Hiring a role,
hiring a model.
A simple frame for thinking about AI projects in PPS: treat each one like a hire. Start from the business need, write the “talent portrait,” and only then go looking for the model that fits the job.
Mapping business to role.
When a team has an internal-efficiency problem, you don’t hire a generic person — you look for someone who has built workflows, optimized processes, driven automation. The mapping from need to profile is what makes the hire work. AI projects deserve the same discipline.
Need → talent portrait → hire
You define the business need first. Then sketch the kind of person who has solved that need before. Then go find them. You evaluate the hire against the original need, not against generic resume traits.
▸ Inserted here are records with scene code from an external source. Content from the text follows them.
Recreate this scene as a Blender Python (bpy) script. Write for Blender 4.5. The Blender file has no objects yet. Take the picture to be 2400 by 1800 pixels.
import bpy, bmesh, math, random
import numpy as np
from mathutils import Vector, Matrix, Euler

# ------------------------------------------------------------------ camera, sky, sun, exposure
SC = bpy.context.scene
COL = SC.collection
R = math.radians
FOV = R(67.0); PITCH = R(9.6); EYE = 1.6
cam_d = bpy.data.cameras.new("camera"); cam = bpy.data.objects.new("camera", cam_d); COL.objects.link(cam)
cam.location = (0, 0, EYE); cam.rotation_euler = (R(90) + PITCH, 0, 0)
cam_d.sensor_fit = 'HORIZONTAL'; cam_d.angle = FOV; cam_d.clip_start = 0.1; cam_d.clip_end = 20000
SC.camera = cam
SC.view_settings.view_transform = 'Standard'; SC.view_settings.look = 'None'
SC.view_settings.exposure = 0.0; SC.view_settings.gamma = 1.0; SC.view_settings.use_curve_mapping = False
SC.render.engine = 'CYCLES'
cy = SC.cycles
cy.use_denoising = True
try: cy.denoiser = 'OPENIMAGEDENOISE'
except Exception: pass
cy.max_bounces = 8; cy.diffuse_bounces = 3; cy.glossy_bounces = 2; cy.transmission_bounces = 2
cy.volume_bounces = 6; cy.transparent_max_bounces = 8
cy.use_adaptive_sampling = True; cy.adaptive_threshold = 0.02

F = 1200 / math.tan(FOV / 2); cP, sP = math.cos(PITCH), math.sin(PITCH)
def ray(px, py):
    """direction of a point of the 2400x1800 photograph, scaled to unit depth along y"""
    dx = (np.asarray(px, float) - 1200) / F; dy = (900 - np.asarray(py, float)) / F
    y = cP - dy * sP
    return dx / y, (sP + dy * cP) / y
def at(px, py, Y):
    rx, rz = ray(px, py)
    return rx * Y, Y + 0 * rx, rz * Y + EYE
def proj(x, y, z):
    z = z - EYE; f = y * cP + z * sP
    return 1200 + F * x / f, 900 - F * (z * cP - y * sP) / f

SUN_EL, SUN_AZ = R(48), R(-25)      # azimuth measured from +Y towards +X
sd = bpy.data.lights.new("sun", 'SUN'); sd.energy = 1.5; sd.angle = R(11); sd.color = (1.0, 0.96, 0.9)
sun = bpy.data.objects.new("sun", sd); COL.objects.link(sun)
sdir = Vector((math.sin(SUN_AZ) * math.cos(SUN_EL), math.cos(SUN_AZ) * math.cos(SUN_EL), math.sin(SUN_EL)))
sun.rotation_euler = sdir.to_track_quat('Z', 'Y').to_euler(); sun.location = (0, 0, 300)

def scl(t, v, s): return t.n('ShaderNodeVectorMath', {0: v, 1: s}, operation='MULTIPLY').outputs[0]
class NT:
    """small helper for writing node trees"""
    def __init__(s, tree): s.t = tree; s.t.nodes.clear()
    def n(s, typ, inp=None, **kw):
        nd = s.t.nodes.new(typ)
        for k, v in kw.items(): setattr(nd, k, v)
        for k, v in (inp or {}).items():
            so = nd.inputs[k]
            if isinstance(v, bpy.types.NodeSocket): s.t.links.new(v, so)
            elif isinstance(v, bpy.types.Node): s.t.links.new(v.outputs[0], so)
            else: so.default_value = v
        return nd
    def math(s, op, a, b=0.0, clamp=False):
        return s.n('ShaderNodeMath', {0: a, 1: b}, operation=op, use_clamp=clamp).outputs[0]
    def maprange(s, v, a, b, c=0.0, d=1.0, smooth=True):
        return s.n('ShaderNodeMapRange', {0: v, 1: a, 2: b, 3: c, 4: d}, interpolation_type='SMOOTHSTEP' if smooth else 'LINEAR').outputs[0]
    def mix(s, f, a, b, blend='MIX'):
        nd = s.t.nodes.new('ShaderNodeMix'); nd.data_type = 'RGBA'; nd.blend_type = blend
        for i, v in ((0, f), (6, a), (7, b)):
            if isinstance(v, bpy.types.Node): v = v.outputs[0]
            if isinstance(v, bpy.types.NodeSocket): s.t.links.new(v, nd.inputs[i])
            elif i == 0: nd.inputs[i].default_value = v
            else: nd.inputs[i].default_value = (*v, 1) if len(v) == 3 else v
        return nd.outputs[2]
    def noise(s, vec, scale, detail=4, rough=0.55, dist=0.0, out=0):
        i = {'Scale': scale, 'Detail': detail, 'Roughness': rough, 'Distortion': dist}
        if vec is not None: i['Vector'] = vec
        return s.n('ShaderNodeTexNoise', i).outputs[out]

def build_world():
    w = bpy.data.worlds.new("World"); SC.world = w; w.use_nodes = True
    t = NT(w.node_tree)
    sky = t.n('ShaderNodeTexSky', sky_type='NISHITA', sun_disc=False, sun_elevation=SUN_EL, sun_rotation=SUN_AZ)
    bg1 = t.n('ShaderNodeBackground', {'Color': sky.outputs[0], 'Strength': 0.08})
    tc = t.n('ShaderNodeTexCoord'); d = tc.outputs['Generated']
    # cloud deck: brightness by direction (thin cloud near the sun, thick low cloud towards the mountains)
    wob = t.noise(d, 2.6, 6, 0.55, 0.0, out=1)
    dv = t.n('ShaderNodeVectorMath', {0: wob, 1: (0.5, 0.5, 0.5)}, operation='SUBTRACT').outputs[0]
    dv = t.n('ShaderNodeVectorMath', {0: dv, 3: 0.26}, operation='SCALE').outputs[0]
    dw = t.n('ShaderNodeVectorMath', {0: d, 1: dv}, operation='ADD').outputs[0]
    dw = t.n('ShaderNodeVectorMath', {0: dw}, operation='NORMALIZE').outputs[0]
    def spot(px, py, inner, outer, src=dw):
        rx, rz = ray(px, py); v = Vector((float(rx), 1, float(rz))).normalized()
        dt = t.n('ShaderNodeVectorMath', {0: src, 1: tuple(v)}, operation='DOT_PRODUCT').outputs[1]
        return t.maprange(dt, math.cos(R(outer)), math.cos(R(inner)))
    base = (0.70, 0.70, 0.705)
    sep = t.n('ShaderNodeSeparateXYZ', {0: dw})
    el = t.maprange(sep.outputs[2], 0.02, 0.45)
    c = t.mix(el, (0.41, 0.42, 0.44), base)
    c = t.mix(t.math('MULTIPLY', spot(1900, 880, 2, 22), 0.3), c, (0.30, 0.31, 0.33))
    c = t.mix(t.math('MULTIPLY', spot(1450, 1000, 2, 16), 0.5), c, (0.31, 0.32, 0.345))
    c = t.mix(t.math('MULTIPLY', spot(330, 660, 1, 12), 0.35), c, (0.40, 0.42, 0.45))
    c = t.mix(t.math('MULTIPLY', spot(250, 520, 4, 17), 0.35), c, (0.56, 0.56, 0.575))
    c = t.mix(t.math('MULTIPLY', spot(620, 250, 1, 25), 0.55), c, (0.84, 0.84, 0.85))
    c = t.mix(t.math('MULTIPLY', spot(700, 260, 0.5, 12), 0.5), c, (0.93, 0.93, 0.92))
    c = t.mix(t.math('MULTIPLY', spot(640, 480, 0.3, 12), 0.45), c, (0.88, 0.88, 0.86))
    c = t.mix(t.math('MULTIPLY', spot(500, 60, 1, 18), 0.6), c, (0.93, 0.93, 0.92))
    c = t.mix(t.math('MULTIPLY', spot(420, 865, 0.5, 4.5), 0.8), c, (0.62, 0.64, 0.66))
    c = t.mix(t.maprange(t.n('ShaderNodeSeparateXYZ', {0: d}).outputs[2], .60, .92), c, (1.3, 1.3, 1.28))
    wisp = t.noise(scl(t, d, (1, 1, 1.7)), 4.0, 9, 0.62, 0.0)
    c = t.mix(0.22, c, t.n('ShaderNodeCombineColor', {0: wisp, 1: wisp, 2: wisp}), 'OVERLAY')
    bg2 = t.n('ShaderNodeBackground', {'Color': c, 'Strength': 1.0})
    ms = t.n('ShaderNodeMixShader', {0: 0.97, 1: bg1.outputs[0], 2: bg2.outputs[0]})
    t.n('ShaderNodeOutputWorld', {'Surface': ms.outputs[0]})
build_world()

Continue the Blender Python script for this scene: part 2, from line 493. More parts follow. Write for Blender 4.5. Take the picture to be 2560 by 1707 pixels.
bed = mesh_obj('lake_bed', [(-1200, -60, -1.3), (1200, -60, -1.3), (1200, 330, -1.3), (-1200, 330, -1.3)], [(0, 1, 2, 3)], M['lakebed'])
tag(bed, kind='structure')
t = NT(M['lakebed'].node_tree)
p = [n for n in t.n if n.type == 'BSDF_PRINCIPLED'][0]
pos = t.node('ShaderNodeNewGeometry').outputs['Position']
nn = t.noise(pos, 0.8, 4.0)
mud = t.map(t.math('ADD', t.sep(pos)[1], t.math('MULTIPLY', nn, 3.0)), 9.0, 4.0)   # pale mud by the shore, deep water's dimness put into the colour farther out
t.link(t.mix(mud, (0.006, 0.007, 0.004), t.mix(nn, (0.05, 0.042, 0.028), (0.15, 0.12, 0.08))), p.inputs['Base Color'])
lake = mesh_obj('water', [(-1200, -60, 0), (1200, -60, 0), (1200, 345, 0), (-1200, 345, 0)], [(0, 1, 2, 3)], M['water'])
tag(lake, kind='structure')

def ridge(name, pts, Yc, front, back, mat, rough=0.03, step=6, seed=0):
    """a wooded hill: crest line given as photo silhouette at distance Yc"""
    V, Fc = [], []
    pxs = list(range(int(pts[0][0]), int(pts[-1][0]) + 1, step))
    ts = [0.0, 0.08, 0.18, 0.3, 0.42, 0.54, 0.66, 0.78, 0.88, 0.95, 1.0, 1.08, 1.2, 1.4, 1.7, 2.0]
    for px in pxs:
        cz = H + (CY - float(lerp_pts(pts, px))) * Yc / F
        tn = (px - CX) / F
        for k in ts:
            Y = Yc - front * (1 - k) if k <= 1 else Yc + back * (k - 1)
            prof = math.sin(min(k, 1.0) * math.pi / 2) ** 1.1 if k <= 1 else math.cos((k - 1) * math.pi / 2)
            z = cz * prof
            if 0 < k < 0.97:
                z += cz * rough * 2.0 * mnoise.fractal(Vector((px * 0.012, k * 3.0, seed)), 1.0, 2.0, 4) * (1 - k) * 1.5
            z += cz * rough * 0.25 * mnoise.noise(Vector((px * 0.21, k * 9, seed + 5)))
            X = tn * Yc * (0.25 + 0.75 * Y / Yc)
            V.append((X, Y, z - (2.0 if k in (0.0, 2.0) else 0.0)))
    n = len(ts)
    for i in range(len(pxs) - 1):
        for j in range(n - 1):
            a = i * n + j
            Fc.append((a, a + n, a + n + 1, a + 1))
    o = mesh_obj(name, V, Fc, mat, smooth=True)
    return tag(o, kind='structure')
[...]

Need → capability portrait → project
Define the business need and the pain points. Map them to expectations of a model or workflow. That mapping is the project — and it’s also how you tell whether the project is running well.
Four areas where PPS needs AI.
From Eric’s original whiteboard. Each area breaks down into the scenarios where AI gets work, and each scenario into the abilities a model must demonstrate.
Efficiency Improvement
Training & Improvement
Moderation Output
RCA 归因
Six rules for setting up an AI project.
If the project doesn’t pass these, the “hire” isn’t real — it’s a model on a leaderboard, not a worker on the team.
Lead by business metric
AI success metrics must map to business metrics — accuracy, leakage, overkill, productivity. Pure model metrics alone are not a deliverable. Training set, test set, and success metric must all live in the same business scenario.
Blind-test first
The test set is invisible to the modeling team. It’s maintained and audited by an independent project POC. No mixing, no leakage, no “just one peek.”
Multi-locale by default
Cover at least the Top X market languages and cultural contexts. A model that works only in one locale isn’t shipping for TikTok — it’s a demo.
Freshness
Refresh at least Y% of the test set every X period. A frozen test set rewards memorization, not capability.
Reproducibility
Sampling SQL, annotation SOPs, and evaluation scripts must be archived and version-controlled. If you can’t rerun last quarter’s eval, you don’t actually know what changed.
Human-AI alignment
Test alignment against a Golden set — not just model vs. model, or model vs. generic moderation output. The bar is human ground truth, not the next-best machine.
“Find the exact business requirement. Write the talent portrait. Then build the project — and judge it by the same standard you’d judge the hire.”